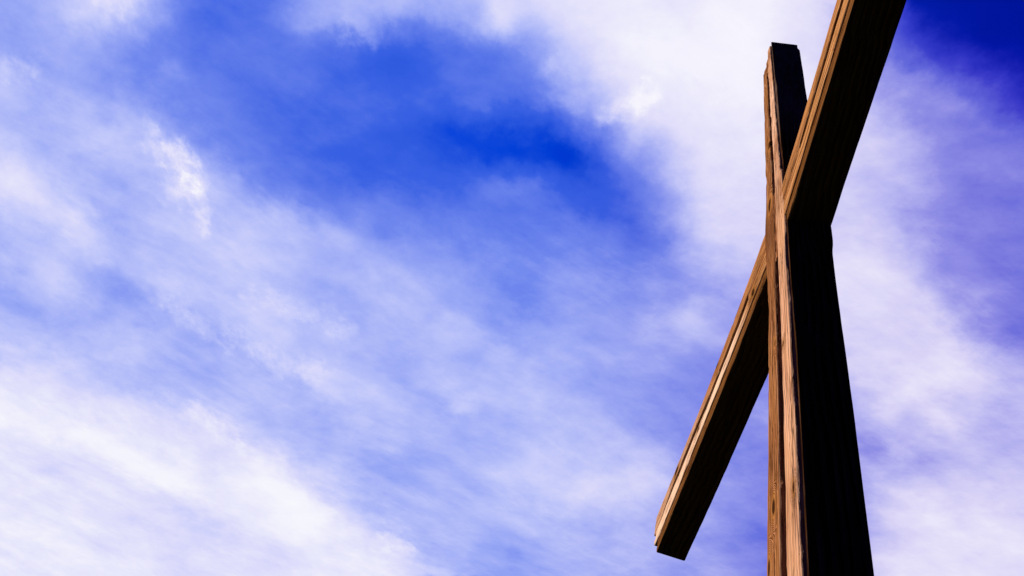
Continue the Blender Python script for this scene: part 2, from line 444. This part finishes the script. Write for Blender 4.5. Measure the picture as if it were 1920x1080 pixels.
EDGE['b1'] = [(-2.641, 3.7304), (-2.526, 3.7481), (-2.283, 3.7584), (-2.148, 3.7602), (-1.895, 3.7588), (-1.681, 3.7494), (-1.472, 3.7279), (-1.233, 3.7107), (-1.049, 3.7087), (-0.966, 3.7106), (-0.76, 3.7107), (-0.591, 3.7169), (-0.429, 3.7267), (-0.278, 3.7271), (0.225, 3.7212), (0.34, 3.7237), (0.471, 3.7329), (0.593, 3.7401), (0.715, 3.745), (0.829, 3.7498), (0.893, 3.7573), (0.998, 3.7682), (1.103, 3.78)]
EDGE['t2'] = [(-2.503, 3.7299), (-2.219, 3.7148), (-2.078, 3.7005), (-1.82, 3.6896), (-1.595, 3.678), (-1.408, 3.6633), (-1.189, 3.6515), (-0.999, 3.6434), (-0.881, 3.6376), (-0.714, 3.6403), (-0.541, 3.6548), (-0.388, 3.6719), (-0.258, 3.6721), (0.132, 3.6604), (0.233, 3.6627), (0.363, 3.676), (0.495, 3.6843), (0.614, 3.6896), (0.732, 3.6931), (0.85, 3.6943), (0.914, 3.6984), (1.015, 3.7049), (1.123, 3.7079)]
EDGE['b2'] = [(-2.803, 3.6057), (-2.591, 3.5861), (-2.293, 3.5726), (-2.045, 3.5653), (-1.909, 3.5632), (-1.696, 3.5639), (-1.472, 3.5588), (-1.287, 3.5488), (-1.096, 3.5434), (-0.906, 3.5412), (-0.8, 3.5401), (-0.64, 3.5439), (-0.472, 3.5482), (-0.297, 3.547), (0.115, 3.5423), (0.178, 3.5399), (0.298, 3.5442), (0.429, 3.5525), (0.545, 3.559), (0.67, 3.563), (0.782, 3.5679), (0.89, 3.5737), (0.952, 3.5787), (1.054, 3.5821), (1.158, 3.5835)]
EDGE['t3'] = [(-2.595, 3.5873), (-2.28, 3.5691), (-2.034, 3.5578), (-1.899, 3.5518), (-1.671, 3.5477), (-1.446, 3.5408), (-1.275, 3.5318), (-1.075, 3.5266), (-0.891, 3.5245), (-0.783, 3.5264), (-0.633, 3.5358), (-0.47, 3.5433), (0.436, 3.5421), (0.561, 3.5407), (0.676, 3.5446), (0.79, 3.5494), (0.899, 3.5522), (0.964, 3.5575), (1.058, 3.5664), (1.161, 3.5746)]
EDGE['b3'] = [(-2.678, 3.4815), (-2.458, 3.4828), (-2.187, 3.4805), (-1.932, 3.4732), (-1.795, 3.465), (-1.577, 3.46), (-1.352, 3.4549), (-1.198, 3.4488), (-1.0, 3.4447), (-0.815, 3.4419), (-0.715, 3.4429), (-0.562, 3.4516), (-0.409, 3.4598), (0.477, 3.461), (0.595, 3.4623), (0.708, 3.4674), (0.82, 3.4719), (0.926, 3.4744), (0.991, 3.4802), (1.08, 3.4888), (1.184, 3.4932)]
EDGE['beam_back'] = [(-2.637, 3.4788), (-2.326, 3.4652), (-2.174, 3.4555), (-1.943, 3.4484), (-1.687, 3.4438), (-1.584, 3.444), (-1.45, 3.4465), (-1.128, 3.4461), (-0.844, 3.4428), (0.17, 3.4418), (0.254, 3.4491), (0.39, 3.4646), (0.7, 3.4819), (1.022, 3.4954), (1.122, 3.5029), (1.221, 3.5055)]
KR = -0.0656                                               # the near arm toes slightly to the front


def ev(name, t):
    P = EDGE[name]
    if t <= P[0][0]:
        return P[0][1]
    for (t0, v0), (t1, v1) in zip(P[:-1], P[1:]):
        if t <= t1:
            f = (t - t0) / (t1 - t0)
            return v0 + (v1 - v0) * f
    return P[-1][1]


def smooth_noise(seed):
    r = random.Random(seed)
    tb = [r.uniform(-1, 1) for _ in range(512)]

    def f(x):
        i = math.floor(x)
        q = x - i
        q = q * q * (3 - 2 * q)
        return tb[i % 512] * (1 - q) + tb[(i + 1) % 512] * q
    return f


def plank(name, parent, stations, lo, hi, front, back, axis, seed, tint, browning=None, bev=0.006, rough=0.003, skew=0.0, label=None, lo2=None, hi2=None, honey=None, pale=None, edge=0.30, chip=2.2):
    """A sawn board: a worn, slightly uneven cross-section swept along its length.
    lo, hi, front, back are functions of the position along the board; axis 'Z' upright, 'X' level."""
    na, nb, nc = smooth_noise(seed * 7 + 1), smooth_noise(seed * 7 + 2), smooth_noise(seed * 7 + 3)
    verts, faces, grain, st, ho, pa = [], [], [], [], [], []
    n = None
    for l in stations:
        x0, x1, y0, y1 = lo(l), hi(l), front(l), back(l)
        e0 = bev * (0.75 + 0.55 * max(0, na(l * 5)) + 0.5 * max(0, na(l * 23 + 9)))
        e1 = bev * (0.75 + 0.55 * max(0, nb(l * 5)) + 0.5 * max(0, nb(l * 23 + 9)))
        if nc(l * 7.3 + 3) > 0.70:
            e1 *= chip
        if nc(l * 6.1 + 77) > 0.70:
            e0 *= chip
        e0 = min(e0, 0.3 * (x1 - x0))
        e1 = min(e1, 0.3 * (x1 - x0))
        wv = lambda k: rough * (nc(l * 4 + 31 * k) + 0.6 * nc(l * 19 + 57 * k))
        j0, j1 = rough * (na(l * 11 + 50) + 0.5 * na(l * 31)), rough * (nb(l * 11 + 50) + 0.5 * nb(l * 31))
        x0 += j0
        x1 += j1
        bb = min(0.008, 0.2 * (x1 - x0))
        ring = [(x0, y0 + e0), (x0 + e0 * .35, y0 + e0 * .35), (x0 + e0, y0)]
        for k in (1, 2, 3):
            ring.append((x0 + e0 + (x1 - x0 - e0 - e1) * k / 4, y0 + wv(k)))
        ring += [(x1 - e1, y0), (x1 - e1 * .35, y0 + e1 * .35), (x1, y0 + e1)]
        for k in (1, 2):
            ring.append((x1 + wv(k + 4) * .4, y0 + (y1 - y0) * k / 3))
        ring += [(x1, y1 - bb), (x1 - bb, y1), (x0 + bb, y1), (x0, y1 - bb)]
        if lo2 or hi2:
            fx = lambda a_, b_: a_ + ((hi2(l) - hi(l)) * (a_ - x0) / (x1 - x0) if hi2 else 0.0) * (b_ - y0) / (y1 - y0) \
                + ((lo2(l) - lo(l)) * (x1 - a_) / (x1 - x0) if lo2 else 0.0) * (b_ - y0) / (y1 - y0)
            ring = [(fx(*q), q[1]) for q in ring]
        n = len(ring)
        for a, b in ring:
            ll = l + skew * (b - y0) * max(0.0, 1.0 - (stations[-1] - l) / 0.4)
            verts.append((a, b, ll) if axis == 'Z' else (ll, b, a))
            grain.append((a, b - y0 + seed * 10.0, l))
            st.append(browning(l) if browning else 0.0)
            ho.append(honey(l) if honey else 0.0)
            pa.append((pale(l) if pale else 0.0) + (edge if len(pa) % n in (0, 1, 7, 8) else 0.0))
    m = len(stations)
    flip = axis == 'X'
    for i in range(m - 1):
        for k in range(n):
            k2 = (k + 1) % n
            q = (i * n + k, i * n + k2, (i + 1) * n + k2, (i + 1) * n + k)
            faces.append(q[::-1] if flip else q)
    c0, c1 = tuple(range(n))[::-1], tuple(range((m - 1) * n, m * n))
    faces.append(c0[::-1] if flip else c0)
    faces.append(c1[::-1] if flip else c1)
    me = bpy.data.meshes.new(name)
    me.from_pydata(verts, [], faces)
    at = me.attributes.new('grain', 'FLOAT_VECTOR', 'POINT')
    at.data.foreach_set('vector', [q for g in grain for q in g])
    at = me.attributes.new('browning', 'FLOAT', 'POINT')
    at.data.foreach_set('value', st)
    at = me.attributes.new('honey', 'FLOAT', 'POINT')
    at.data.foreach_set('value', ho)
    at = me.attributes.new('pale', 'FLOAT', 'POINT')
    at.data.foreach_set('value', pa)
    me.materials.append(WOOD)
    o = bpy.data.objects.new(name, me)
    COL.objects.link(o)
    o.color = (*tint, 1.0)
    if parent is not None:
        o.parent = parent
    if label:
        o['label'] = label
    return o


def span(a, b, step):
    k = max(2, int(round((b - a) / step)))
    return [a + (b - a) * i / k for i in range(k + 1)]


cross = bpy.data.objects.new("wooden_cross", None)
COL.objects.link(cross)
cross.location = (0, 0, GROUND_Z)
cross.empty_display_size = 0.3
cross['label'] = 'tall weathered wooden cross of layered planks, seen from below against the cloudy sky'
cross['category'] = 'cross'
INV = Matrix.Translation((0, 0, -GROUND_Z))


def attach(o, parent):
    o.parent = parent
    if parent is cross:
        o.matrix_parent_inverse = INV
    return o


const = lambda c: (lambda l: c)
bump = lambda l, c, w_: math.exp(-((l - c) / w_) ** 2)
BOT = GROUND_Z - 0.35
YF = -0.10

# upright: a recessed core board carrying three outer planks
xb = lambda z: ev('post_back', z)
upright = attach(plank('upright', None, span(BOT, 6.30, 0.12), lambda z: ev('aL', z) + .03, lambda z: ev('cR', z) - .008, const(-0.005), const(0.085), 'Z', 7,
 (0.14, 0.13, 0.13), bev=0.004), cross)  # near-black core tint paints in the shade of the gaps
plank('plank', upright, span(BOT, 6.325, 0.03), lambda z: ev('aL', z), lambda z: ev('aR', z), const(YF), const(0.0985), 'Z', 0,
      (0.74, 0.66, 0.62), honey=lambda z: 0.35, browning=lambda z: 0.85 * bump(z, 3.72, 0.30) + 0.35 * bump(z, 3.1, .25), label='browner plank turning dark brown at the crossing')  # mixed towards dark brown around the crossing
plank('plank', upright, span(BOT, 6.565, 0.03), lambda z: ev('bL', z), lambda z: ev('bR', z), const(YF), const(0.0992), 'Z', 1,
      (1.13, 1.06, 1.04), honey=lambda z: 0.9 * bump(z, 3.6, 0.45) + 0.5 * bump(z, 2.0, .15), pale=lambda z: 0.30 + 0.35 * bump(z, 5.2, .5), browning=lambda z: 0.35 * bump(z, 3.9, 0.25), label='pale pinkish plank on the front')
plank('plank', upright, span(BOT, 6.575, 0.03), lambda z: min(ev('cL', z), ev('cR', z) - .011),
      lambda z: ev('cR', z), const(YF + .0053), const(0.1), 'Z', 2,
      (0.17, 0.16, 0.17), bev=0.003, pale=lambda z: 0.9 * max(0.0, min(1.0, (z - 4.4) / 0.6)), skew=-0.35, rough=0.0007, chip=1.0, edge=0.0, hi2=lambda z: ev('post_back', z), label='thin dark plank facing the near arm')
plank('spacer_block', upright, span(3.34, 4.03, 0.03), lambda z: ev('aR', z) - .012, lambda z: ev('bL', z) + .012, const(YF + .004), const(0.05), 'Z', 8,
      (0.85, 0.75, 0.7), browning=lambda z: 0.45, bev=0.005)
plank('spacer_block', upright, span(6.10, 6.42, 0.03), lambda z: ev('aR', z) - .012, lambda z: ev('bL', z) + .012, const(YF + .003), const(0.09), 'Z', 9,
      (1.0, 0.95, 0.9), bev=0.004)

# crossbeam: recessed core and three long level planks
XL, XR = -2.80, 2.85
yaw = lambda x: KR * max(0.0, x)
ys = lambda c: (lambda x: c + yaw(x))
beam_front = -0.092
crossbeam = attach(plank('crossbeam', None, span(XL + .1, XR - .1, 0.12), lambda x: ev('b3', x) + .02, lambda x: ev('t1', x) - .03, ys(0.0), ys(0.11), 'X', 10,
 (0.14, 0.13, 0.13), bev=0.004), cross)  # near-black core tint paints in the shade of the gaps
hn = lambda x: 0.8 if x > -0.45 else 0.8 * bump(x, -0.45, 0.2)
joint = lambda x: 0.35 * bump(x, -0.38, 0.12) + 0.2 * bump(x, 0.25, .1)
plank('plank', crossbeam, span(XL - .03, XR, 0.03), lambda x: ev('b1', x) + .005, lambda x: ev('t1', x), ys(beam_front), ys(0.118), 'X', 3,
      (0.95, 0.88, 0.80), chip=3.6, browning=joint, honey=hn, pale=lambda x: 0.45 * max(0.0, min(1.0, (-1.2 - x) / 0.8)), label='upper plank with a chipped edge')
plank('plank', crossbeam, span(-2.765, XR + .02, 0.03), lambda x: ev('b2', x), lambda x: ev('t2', x) - .005, ys(beam_front), ys(0.119), 'X', 4,
      (1.05, 1.02, 0.95), browning=joint, honey=hn, pale=lambda x: max(0.0, min(1.0, (-0.5 - x) / 0.3)), label='middle plank, bleached pale along the far arm')
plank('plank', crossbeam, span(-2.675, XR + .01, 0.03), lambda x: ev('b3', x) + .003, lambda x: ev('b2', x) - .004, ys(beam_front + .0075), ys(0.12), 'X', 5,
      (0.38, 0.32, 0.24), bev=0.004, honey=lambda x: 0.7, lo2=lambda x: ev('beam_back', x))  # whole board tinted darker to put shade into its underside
plank('spacer_block', crossbeam, span(-0.52, 0.40, 0.03), lambda x: ev('t2', x) - .012, lambda x: ev('b1', x) + .012, ys(beam_front + .004), ys(0.06), 'X', 11,
      (0.9, 0.8, 0.65), browning=joint, bev=0.005)
plank('spacer_block', crossbeam, span(XL, -2.60, 0.03), lambda x: ev('t2', x) - .012, lambda x: ev('b1', x) + .012, ys(beam_front + .003), ys(0.10), 'X', 12,
      (0.9, 0.85, 0.8), bev=0.004)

□ □ □ □

● **Work required**
Give back exactly the lines from the line holding "crossbeam = attach(plank('crossbeam', None, span(XL" through the last line of the listing, including both.

● **Solution for this exercise**
crossbeam = attach(plank('crossbeam', None, span(XL + .1, XR - .1, 0.12), lambda x: ev('b3', x) + .02, lambda x: ev('t1', x) - .03, ys(0.0), ys(0.11), 'X', 10,
 (0.14, 0.13, 0.13), bev=0.004), cross)  # near-black core tint paints in the shade of the gaps
hn = lambda x: 0.8 if x > -0.45 else 0.8 * bump(x, -0.45, 0.2)
joint = lambda x: 0.35 * bump(x, -0.38, 0.12) + 0.2 * bump(x, 0.25, .1)
plank('plank', crossbeam, span(XL - .03, XR, 0.03), lambda x: ev('b1', x) + .005, lambda x: ev('t1', x), ys(beam_front), ys(0.118), 'X', 3,
      (0.95, 0.88, 0.80), chip=3.6, browning=joint, honey=hn, pale=lambda x: 0.45 * max(0.0, min(1.0, (-1.2 - x) / 0.8)), label='upper plank with a chipped edge')
plank('plank', crossbeam, span(-2.765, XR + .02, 0.03), lambda x: ev('b2', x), lambda x: ev('t2', x) - .005, ys(beam_front), ys(0.119), 'X', 4,
      (1.05, 1.02, 0.95), browning=joint, honey=hn, pale=lambda x: max(0.0, min(1.0, (-0.5 - x) / 0.3)), label='middle plank, bleached pale along the far arm')
plank('plank', crossbeam, span(-2.675, XR + .01, 0.03), lambda x: ev('b3', x) + .003, lambda x: ev('b2', x) - .004, ys(beam_front + .0075), ys(0.12), 'X', 5,
      (0.38, 0.32, 0.24), bev=0.004, honey=lambda x: 0.7, lo2=lambda x: ev('beam_back', x))  # whole board tinted darker to put shade into its underside
plank('spacer_block', crossbeam, span(-0.52, 0.40, 0.03), lambda x: ev('t2', x) - .012, lambda x: ev('b1', x) + .012, ys(beam_front + .004), ys(0.06), 'X', 11,
      (0.9, 0.8, 0.65), browning=joint, bev=0.005)
plank('spacer_block', crossbeam, span(XL, -2.60, 0.03), lambda x: ev('t2', x) - .012, lambda x: ev('b1', x) + .012, ys(beam_front + .003), ys(0.10), 'X', 12,
      (0.9, 0.85, 0.8), bev=0.004)